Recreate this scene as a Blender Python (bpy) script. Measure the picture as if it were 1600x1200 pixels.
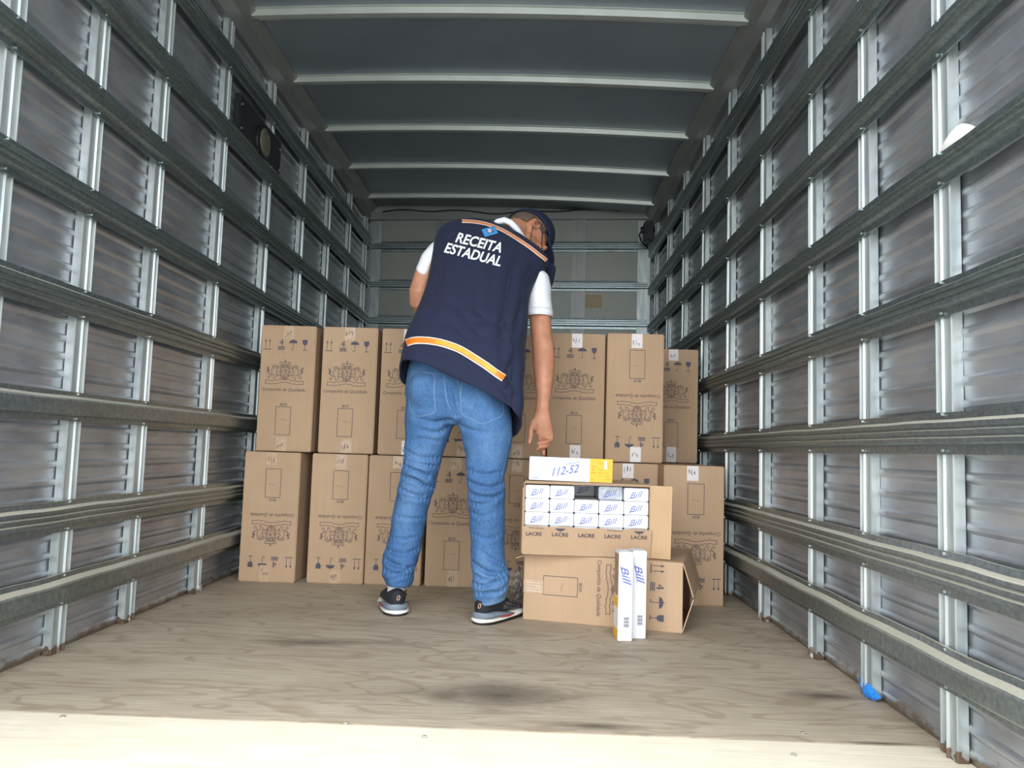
import bpy, bmesh, math, random
import numpy as np
from mathutils import Vector, Matrix, noise
from mathutils.bvhtree import BVHTree

for o in list(bpy.data.objects):
    bpy.data.objects.remove(o, do_unlink=True)
scene = bpy.context.scene
C = scene.collection
random.seed(7)

# ------------------------------------------------------------------ camera
F_PX, YAW, PITCH, ROLL = 1242.72, -0.0227451, 0.0823290, -0.0309045
CAM = Vector((0.0, 0.0, 0.62))


def cam_dir(x, y, z):
    c, s = math.cos(ROLL), math.sin(ROLL)
    x, z = c * x + s * z, -s * x + c * z
    c, s = math.cos(PITCH), math.sin(PITCH)
    y, z = c * y - s * z, s * y + c * z
    c, s = math.cos(YAW), math.sin(YAW)
    return Vector((c * x + s * y, -s * x + c * y, z))


cam_data = bpy.data.cameras.new('camera')
cam_data.sensor_fit = 'HORIZONTAL'
cam_data.sensor_width = 36.0
cam_data.lens = 36.0 * F_PX / 1600.0
cam_data.clip_start = 0.02
cam = bpy.data.objects.new('camera', cam_data)
C.objects.link(cam)
r_, u_, f_ = cam_dir(1, 0, 0), cam_dir(0, 0, 1), cam_dir(0, 1, 0)
M = Matrix.Identity(4)
for i in range(3):
    M[i][0], M[i][1], M[i][2], M[i][3] = r_[i], u_[i], -f_[i], CAM[i]
cam.matrix_world = M
scene.camera = cam


def ray(px, py):
    return cam_dir((px - 800) / F_PX, 1.0, -(py - 600) / F_PX)


def P(px, py, Y):
    """point of the place that stands Y metres behind the photographer"""
    d = ray(px, py)
    return CAM + d * (Y / d.y)


# ------------------------------------------------------------------ world, light, exposure
world = bpy.data.worlds.new('sky')
scene.world = world
world.use_nodes = True
bg = world.node_tree.nodes['Background']
bg.inputs['Color'].default_value = (0.93, 0.97, 1.0, 1)
bg.inputs['Strength'].default_value = 1.6

A, B = 1.3232, 0.9034           # distance of the left / right wall from the camera axis
Y_OPEN, Y_BL, Y_BR = 0.95, 6.28, 6.07
pl = bpy.data.lights.new('rear_opening', 'AREA')
pl.shape = 'RECTANGLE'
pl.size, pl.size_y = A + B, 2.55
pl.cycles.is_portal = True
po = bpy.data.objects.new('rear_opening', pl)
po.location = ((B - A) / 2, Y_OPEN - 0.02, 1.25)
po.rotation_euler = (math.pi / 2, 0, 0)      # faces the load space
C.objects.link(po)

vs = scene.view_settings
vs.view_transform = 'Standard'
vs.look = 'None'
vs.gamma = 1.0
vs.use_curve_mapping = False
vs.exposure = 1.95


# ------------------------------------------------------------------ materials
def srgb(r, g, b):
    f = lambda c: (c / 255 / 12.92) if c / 255 <= 0.04045 else ((c / 255 + 0.055) / 1.055) ** 2.4
    return (f(r), f(g), f(b), 1)


class Mat:
    def __init__(self, name, rough=0.6, metal=0.0, spec=0.5):
        self.m = bpy.data.materials.new(name)
        self.m.use_nodes = True
        self.nt = self.m.node_tree
        self.b = self.nt.nodes['Principled BSDF']
        self.b.inputs['Roughness'].default_value = rough
        self.b.inputs['Metallic'].default_value = metal
        self.b.inputs['Specular IOR Level'].default_value = spec

    def n(self, t, **kw):
        nd = self.nt.nodes.new(t)
        for k, v in kw.items():
            if k in nd.inputs:
                nd.inputs[k].default_value = v
            else:
                setattr(nd, k, v)
        return nd

    def link(self, a, b):
        self.nt.links.new(a, b)

    def coord(self, scale=(1, 1, 1), kind='Object', loc=(0, 0, 0)):
        tc = self.n('ShaderNodeTexCoord')
        mp = self.n('ShaderNodeMapping')
        mp.inputs['Scale'].default_value = scale
        mp.inputs['Location'].default_value = loc
        self.link(tc.outputs[kind], mp.inputs['Vector'])
        return mp.outputs['Vector']

    def noise(self, vec, scale=5, detail=4, rough=0.5, dist=0.0):
        nd = self.n('ShaderNodeTexNoise')
        nd.inputs['Scale'].default_value = scale
        nd.inputs['Detail'].default_value = detail
        nd.inputs['Roughness'].default_value = rough
        nd.inputs['Distortion'].default_value = dist
        self.link(vec, nd.inputs['Vector'])
        return nd.outputs['Fac']

    def ramp(self, fac, stops):
        r = self.n('ShaderNodeValToRGB')
        el = r.color_ramp.elements
        while len(el) > 1:
            el.remove(el[-1])
        el[0].position, el[0].color = stops[0]
        for p, c in stops[1:]:
            e = el.new(p)
            e.color = c
        self.link(fac, r.inputs['Fac'])
        return r.outputs['Color']

    def mix(self, fac, a, b, mode='MIX'):
        m = self.n('ShaderNodeMix', data_type='RGBA', blend_type=mode)
        for sock, v in ((m.inputs['Factor'], fac), (m.inputs['A'], a), (m.inputs['B'], b)):
            pass
        fs = [s for s in m.inputs if s.name == 'Factor' and s.type == 'VALUE'][0]
        As = [s for s in m.inputs if s.name == 'A' and s.type == 'RGBA'][0]
        Bs = [s for s in m.inputs if s.name == 'B' and s.type == 'RGBA'][0]
        for s, v in ((fs, fac), (As, a), (Bs, b)):
            if hasattr(v, 'is_output'):
                self.link(v, s)
            else:
                s.default_value = v
        return [s for s in m.outputs if s.type == 'RGBA'][0]

    def color(self, c):
        if hasattr(c, 'is_output'):
            self.link(c, self.b.inputs['Base Color'])
        else:
            self.b.inputs['Base Color'].default_value = c
        return self

    def bump(self, fac, strength=0.2, dist=0.002):
        bp = self.n('ShaderNodeBump')
        bp.inputs['Strength'].default_value = strength
        bp.inputs['Distance'].default_value = dist
        self.link(fac, bp.inputs['Height'])
        self.link(bp.outputs['Normal'], self.b.inputs['Normal'])
        return self

    def up_mask(self, lo=0.35, hi=0.8):
        g = self.n('ShaderNodeNewGeometry')
        s = self.n('ShaderNodeSeparateXYZ')
        self.link(g.outputs['True Normal'], s.inputs[0])
        m = self.n('ShaderNodeMapRange')
        m.inputs['From Min'].default_value = lo
        m.inputs['From Max'].default_value = hi
        self.link(s.outputs['Z'], m.inputs['Value'])
        return m.outputs['Result']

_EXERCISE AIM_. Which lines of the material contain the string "scene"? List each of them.

_WRITTEN ANSWER_.
Recreate this scene as a Blender Python (bpy) script. Measure the picture as if it were 1600x1200 pixels.
scene = bpy.context.scene
C = scene.collection
scene.camera = cam
scene.world = world
vs = scene.view_settings